In cities like New York and Los Angeles where space and land are at a premium, it is much more difficult for urban farming to get established. But even there, artists’ projects have shown that it is possible.

Back in 1982, artist Agnes Denes created a symbol of urban agriculture in downtown New York with her work »Wheatfield – A Confrontation«.

Built on a landfill in Lower Manhattan, just two blocks from Wall Street and the World Trade Center and facing the Statue of Liberty, her urban garden flourished. According to the artist’s website, the value of the land she used was estimated at 4.5 billion US dollars. The site has since been developed and is called Battery Park Landfill. Nowadays we can scarcely imagine how it was possible to plant an 8,000 sqm wheat field in the midst of the world’s most expensive real estate, yielding more than 1,000 pounds of healthy, golden wheat.

Project »Not a cornfield« (Image: Wikimedia Commons/ Marie Velde)

In 2005, Farmlab together with artist Laura Bon created a similar image of productive urban agriculture, this time in Los Angeles. The work »Not a Cornfield« involved planting corn on a 32-acre site set against the backdrop of skyscrapers. »Not a Cornfield« sees itself as a living sculpture created in collaboration with staff and volunteers for one agricultural cycle in 2005 and 2006. The project sprang from the desire to return leached-out wasteland that was once a fertile urban area to its arable state as a symbol of hope and renewal. The intention was also to speed up the process of transforming the site, owned by the State of California, into a State Historic Park.

Another artist’s project, albeit on a different scale, is »Edible estates – Attack on the front lawn« by Fritz Haeg. Los Angeles is made up of millions of single-family homes. Most of those homes have a lawn out front, but they are generally only kept to look good and to separate a property from the next-door neighbour. Through his work, the artist and architect Fritz Haeg has succeeded in transforming these domestic front lawns into highly productive, edible landscapes.

In 2005, Berlin-based artist Ella Ziegler used existing cultivated fruit trees and berry bushes in the city of Linz for her work »Harvest Linz«. She compiled a list of the precise locations of these trees and bushes and created a map of the abandoned trees. The fruit falling from the trees was often regarded as a nuisance. »The fruit trees, a clear indication of a formerly agricultural structure of urban space, are ›managed‹ nature and collective property at the same time«, wrote Ziegler. »I contrast the obsolete use of the trees with the calculation of the profits in cake, juice, schnapps and finally in money. The total value is €103,389.« After the project, the cultivated fruit trees were assigned to sponsors who ensure that the fruit from the trees is put to good use.

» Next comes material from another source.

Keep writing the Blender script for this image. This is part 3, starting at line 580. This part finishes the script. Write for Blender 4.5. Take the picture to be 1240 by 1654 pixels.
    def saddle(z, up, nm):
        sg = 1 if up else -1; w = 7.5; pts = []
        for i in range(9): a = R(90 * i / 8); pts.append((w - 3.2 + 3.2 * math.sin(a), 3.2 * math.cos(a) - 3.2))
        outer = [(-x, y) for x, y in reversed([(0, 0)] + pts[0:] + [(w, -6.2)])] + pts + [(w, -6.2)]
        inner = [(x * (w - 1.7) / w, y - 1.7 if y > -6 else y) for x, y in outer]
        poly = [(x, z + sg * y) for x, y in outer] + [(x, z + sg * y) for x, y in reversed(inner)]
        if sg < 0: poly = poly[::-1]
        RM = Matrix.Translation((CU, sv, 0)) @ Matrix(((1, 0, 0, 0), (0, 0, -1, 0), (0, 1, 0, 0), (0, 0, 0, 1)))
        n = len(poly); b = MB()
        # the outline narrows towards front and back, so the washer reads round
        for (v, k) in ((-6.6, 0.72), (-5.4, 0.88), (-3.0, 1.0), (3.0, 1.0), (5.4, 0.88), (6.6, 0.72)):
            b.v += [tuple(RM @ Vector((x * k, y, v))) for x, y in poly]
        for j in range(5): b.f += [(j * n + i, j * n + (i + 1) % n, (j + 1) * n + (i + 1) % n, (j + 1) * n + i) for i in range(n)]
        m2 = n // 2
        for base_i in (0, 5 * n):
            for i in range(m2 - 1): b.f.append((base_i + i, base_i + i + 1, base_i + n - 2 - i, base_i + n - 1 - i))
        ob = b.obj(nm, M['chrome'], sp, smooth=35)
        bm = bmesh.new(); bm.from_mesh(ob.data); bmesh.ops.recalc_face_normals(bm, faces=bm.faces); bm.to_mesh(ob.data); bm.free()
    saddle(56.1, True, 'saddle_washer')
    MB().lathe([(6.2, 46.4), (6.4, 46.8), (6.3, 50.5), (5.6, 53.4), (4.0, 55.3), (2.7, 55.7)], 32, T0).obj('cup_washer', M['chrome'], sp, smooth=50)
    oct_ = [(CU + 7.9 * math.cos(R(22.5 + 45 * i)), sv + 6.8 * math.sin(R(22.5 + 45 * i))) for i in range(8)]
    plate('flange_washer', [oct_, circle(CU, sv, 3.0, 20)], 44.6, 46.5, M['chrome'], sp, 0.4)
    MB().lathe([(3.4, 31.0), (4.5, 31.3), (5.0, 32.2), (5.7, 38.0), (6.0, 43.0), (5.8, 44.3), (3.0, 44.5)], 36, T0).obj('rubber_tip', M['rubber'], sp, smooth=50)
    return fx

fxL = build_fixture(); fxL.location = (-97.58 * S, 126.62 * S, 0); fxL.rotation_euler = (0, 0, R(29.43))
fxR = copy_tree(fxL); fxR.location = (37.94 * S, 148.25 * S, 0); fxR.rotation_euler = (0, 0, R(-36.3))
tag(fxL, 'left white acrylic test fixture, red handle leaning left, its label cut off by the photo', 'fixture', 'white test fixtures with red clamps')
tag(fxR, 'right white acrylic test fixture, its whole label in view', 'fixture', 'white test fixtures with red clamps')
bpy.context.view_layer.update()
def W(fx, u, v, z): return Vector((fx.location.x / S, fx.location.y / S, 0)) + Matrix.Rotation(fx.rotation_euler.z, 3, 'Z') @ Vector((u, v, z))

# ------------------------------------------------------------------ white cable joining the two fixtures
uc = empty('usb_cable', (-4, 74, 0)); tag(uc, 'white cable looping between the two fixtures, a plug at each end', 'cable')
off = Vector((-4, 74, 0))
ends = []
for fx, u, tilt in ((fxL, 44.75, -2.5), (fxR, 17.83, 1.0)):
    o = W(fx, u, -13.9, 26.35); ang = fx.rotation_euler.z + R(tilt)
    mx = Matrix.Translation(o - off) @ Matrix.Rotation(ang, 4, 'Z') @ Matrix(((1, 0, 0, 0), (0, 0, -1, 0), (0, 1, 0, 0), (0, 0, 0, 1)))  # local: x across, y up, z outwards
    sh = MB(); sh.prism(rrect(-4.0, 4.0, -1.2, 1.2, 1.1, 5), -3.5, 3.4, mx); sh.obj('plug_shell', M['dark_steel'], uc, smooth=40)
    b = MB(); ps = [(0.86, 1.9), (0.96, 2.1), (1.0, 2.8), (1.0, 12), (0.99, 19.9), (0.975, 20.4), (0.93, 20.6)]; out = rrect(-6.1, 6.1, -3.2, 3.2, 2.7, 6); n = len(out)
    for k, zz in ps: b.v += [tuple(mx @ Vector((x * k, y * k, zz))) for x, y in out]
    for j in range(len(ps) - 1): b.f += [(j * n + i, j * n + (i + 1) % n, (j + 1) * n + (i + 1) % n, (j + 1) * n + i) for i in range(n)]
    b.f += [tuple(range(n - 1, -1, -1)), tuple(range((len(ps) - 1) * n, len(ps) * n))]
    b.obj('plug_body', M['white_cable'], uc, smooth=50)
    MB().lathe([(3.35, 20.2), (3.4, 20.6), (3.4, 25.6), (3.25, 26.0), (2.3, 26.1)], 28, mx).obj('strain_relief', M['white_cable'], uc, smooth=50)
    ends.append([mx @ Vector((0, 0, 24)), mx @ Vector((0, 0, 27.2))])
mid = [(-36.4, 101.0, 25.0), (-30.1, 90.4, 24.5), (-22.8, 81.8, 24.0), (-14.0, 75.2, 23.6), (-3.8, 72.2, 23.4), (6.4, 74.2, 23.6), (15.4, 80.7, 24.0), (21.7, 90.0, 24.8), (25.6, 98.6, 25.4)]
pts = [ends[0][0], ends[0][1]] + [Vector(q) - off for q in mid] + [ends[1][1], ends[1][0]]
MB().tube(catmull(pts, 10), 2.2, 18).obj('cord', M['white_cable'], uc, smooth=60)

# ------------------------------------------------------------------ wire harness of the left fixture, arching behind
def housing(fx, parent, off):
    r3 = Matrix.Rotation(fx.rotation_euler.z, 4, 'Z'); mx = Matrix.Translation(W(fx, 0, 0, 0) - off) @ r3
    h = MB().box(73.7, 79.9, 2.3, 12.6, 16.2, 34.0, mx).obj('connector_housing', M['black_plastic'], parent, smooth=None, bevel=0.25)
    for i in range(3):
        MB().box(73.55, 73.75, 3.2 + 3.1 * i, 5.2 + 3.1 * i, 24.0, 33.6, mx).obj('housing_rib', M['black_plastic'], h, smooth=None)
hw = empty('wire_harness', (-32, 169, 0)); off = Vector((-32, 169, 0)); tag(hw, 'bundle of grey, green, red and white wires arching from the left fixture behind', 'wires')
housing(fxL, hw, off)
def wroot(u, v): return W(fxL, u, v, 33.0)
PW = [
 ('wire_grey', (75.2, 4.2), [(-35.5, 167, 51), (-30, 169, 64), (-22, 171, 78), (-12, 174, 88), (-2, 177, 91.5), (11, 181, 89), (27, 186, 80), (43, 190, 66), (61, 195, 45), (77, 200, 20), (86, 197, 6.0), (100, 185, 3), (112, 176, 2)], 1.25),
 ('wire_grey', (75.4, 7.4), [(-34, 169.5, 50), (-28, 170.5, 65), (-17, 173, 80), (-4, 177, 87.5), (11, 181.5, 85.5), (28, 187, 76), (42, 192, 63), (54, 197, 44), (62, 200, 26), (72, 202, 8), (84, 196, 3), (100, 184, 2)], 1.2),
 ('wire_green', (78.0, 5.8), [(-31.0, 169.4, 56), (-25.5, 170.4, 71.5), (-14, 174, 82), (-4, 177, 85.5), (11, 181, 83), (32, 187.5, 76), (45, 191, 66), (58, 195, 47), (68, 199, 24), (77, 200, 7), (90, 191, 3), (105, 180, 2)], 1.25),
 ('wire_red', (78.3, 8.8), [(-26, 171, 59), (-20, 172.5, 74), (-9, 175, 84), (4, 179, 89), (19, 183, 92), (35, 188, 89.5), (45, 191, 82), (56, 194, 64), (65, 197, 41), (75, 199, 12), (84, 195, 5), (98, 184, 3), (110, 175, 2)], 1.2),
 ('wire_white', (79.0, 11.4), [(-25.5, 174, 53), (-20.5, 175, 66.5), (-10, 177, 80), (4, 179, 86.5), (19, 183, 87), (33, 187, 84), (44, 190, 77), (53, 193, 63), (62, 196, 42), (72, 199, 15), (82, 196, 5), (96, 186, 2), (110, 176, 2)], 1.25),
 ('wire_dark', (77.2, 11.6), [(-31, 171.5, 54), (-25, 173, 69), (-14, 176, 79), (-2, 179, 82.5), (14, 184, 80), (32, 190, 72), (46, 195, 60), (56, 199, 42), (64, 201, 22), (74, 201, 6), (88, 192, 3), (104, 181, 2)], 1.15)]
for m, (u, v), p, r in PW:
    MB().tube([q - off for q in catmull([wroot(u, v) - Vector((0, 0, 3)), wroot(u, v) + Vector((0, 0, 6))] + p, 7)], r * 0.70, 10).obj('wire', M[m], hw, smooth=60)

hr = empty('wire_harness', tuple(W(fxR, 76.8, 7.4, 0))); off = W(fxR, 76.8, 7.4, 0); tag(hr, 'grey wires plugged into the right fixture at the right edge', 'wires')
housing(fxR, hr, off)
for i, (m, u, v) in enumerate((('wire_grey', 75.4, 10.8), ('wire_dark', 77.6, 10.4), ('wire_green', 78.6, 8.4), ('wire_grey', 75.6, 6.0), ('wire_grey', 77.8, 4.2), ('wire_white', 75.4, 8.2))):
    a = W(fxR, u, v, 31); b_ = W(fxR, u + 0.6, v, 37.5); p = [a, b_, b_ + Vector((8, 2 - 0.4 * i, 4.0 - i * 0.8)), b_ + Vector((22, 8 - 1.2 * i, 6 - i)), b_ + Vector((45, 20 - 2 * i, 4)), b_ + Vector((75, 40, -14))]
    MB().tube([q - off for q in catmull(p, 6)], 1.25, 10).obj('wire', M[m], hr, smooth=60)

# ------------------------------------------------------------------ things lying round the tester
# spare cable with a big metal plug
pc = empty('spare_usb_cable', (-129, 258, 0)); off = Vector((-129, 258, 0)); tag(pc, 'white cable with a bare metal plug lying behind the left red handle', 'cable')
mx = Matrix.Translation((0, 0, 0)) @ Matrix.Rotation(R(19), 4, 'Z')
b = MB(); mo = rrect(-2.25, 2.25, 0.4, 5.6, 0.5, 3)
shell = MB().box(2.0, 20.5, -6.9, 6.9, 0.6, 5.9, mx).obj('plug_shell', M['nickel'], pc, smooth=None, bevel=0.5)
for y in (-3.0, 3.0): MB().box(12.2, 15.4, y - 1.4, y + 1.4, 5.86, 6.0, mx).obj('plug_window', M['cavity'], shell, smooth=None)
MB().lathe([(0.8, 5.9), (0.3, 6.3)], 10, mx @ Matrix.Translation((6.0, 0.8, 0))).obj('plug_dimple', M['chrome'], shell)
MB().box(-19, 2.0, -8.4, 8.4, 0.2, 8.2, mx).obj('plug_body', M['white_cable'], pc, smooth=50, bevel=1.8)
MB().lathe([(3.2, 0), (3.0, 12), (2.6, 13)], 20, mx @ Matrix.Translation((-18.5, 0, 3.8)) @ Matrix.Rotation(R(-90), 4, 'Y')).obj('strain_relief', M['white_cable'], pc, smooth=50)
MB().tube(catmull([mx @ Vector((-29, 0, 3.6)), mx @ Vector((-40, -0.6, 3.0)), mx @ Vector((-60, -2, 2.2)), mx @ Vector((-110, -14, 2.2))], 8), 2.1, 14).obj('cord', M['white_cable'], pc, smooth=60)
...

In Fellbach, there is the IBA’27 Project »AGRICULTURE meets MANUFACTURING«. Fellbach also has meadow orchards and since last year it even has a marketplace for the orchards. Like Ella Ziegler’s artist project, the municipal authorities in Fellbach want to bring together owners of meadow orchards »who are no longer willing or able to cultivate their patch with people who don’t own a patch of ground but would like to tend one. The aim of the marketplace for the orchards is to provide a forum for linking up ›supply and demand‹« (Source: Stadt Fellbach). It’s an excellent idea in view of the many pear, plum and apple trees that we have in our country and the fact that fruit is rotting by the roadside while we buy imported fruit in our supermarkets.

So let’s go back to the start. How can we move from using sealed spaces to transforming them into productive space? In Germany, the construction of housing, roads and business parks destroys a piece of our natural environment equivalent to the size of a football pitch every fifteen minutes. Roughly 120 million hectares of agriculturally used land outside of Europe is needed each year to satisfy the European appetite for food and consumer goods alone. Very few people are aware of this indirect land use, also described as »virtual« land or »land footprint«. The worrying aspect is that the negative environmental impact is outsourced to the producer countries, where land is leached out or overfertilised, poisonous pesticides harm the environment and untouched woodland is converted into agricultural land.

This is why it is so important to start to de-seal existing sealed spaces.

De-sealing, opening ZNE! Bonn 2014 with Folke Köbberling,
Image: @Reinhard Kiehl
De-sealing, opening ZNE! Bonn 2014 with Folke Köbberling,
Image: @Reinhard Kiehl

My artistic project »Testphase 2« as part of the exhibition »Zur Nachahmung empfohlen!« (ZNE!) (»Examples to follow«) in a car park in Bonn is dedicated to de-sealing paved surfaces.
»Roughly 45 percent of all surface area used for housing and transport in Germany is currently sealed, meaning that it is developed, covered in concrete, asphalt, cobbles or other types of paving. This results in the loss of important functions of the soil, particularly water permeability and soil fertility. The rise in the percentage of surface area used for housing and transport means that soil surfaces are being sealed at an increasing rate«. That’s according to the website of the German Environment Agency.

I invited the public to break down four square metres of asphalt into tiny parts so that they could appreciate the force exerted by a pneumatic hammer in normal circumstances. They could see de-sealing as a feat of strength and experience the resistance of the material. Equipped with a hammer and chisel, the visitors were given the opportunity to experience initial moves toward winning back sealed areas in a sculptural context. This created a minimal space for possibilities.

If we could succeed in making our towns and cities car-free and de-sealing parking space and we were allowed to make compost inside the city limits, we would also reduce our land footprint.


About the author

Folke Köbberling (Bild: Franziska Kraufmann)
Credits: Franziska Kraufmann

Folke Köbberling, born in 1969, lives in Berlin and has been a professor of artistic design at the Institut für Architekturbezogene Kunst (IAK) at the TU Braunschweig since 2016. She has participated in numerous national and international solo and group exhibitions, many of them in collaboration with the artist and architect Martin Kaltwasser. Among them exhibitions at the Martin Gropius Bau in Berlin, ZKM Karlsruhe, Lentos Museum, Ruhrtriennale 2012, Kunstverein Kassel, Museo El Eco in Mexico City and many more. Folke is a member of the IBA’27 Board of Trustees.